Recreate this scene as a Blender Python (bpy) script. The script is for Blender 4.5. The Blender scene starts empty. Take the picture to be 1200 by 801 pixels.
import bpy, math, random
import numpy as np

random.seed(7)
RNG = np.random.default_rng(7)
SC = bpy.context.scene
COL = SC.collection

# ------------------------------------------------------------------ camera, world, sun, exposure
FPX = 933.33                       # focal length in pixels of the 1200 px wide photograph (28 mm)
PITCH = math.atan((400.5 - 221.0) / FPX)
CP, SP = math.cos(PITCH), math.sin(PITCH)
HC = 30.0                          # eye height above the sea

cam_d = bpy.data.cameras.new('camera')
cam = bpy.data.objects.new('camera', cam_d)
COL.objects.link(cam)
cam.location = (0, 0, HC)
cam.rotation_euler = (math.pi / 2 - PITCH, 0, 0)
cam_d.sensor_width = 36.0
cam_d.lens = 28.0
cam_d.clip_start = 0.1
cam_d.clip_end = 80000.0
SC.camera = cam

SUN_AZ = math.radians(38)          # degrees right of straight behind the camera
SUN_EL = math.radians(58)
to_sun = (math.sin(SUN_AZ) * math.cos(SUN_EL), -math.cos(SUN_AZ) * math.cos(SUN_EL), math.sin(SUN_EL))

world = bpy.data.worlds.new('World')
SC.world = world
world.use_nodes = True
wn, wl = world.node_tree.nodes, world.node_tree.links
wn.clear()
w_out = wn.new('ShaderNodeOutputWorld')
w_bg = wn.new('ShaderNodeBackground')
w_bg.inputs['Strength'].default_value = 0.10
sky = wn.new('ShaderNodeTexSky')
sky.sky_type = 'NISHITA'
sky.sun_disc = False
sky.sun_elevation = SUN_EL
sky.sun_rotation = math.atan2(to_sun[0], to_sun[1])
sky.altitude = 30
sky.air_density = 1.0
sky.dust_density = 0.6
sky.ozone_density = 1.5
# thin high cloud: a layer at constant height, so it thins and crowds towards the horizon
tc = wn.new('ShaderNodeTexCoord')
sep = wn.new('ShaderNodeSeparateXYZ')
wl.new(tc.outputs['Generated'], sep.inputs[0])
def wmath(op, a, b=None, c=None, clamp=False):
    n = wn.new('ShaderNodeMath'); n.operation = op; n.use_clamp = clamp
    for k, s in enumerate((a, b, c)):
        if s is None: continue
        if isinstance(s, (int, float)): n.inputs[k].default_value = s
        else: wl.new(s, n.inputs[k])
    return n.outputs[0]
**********
» Task description: Your task is to pick out every line with the string "scene" and copy it.

» Expected answer:
Recreate this scene as a Blender Python (bpy) script. The script is for Blender 4.5. The Blender scene starts empty. Take the picture to be 1200 by 801 pixels.
SC = bpy.context.scene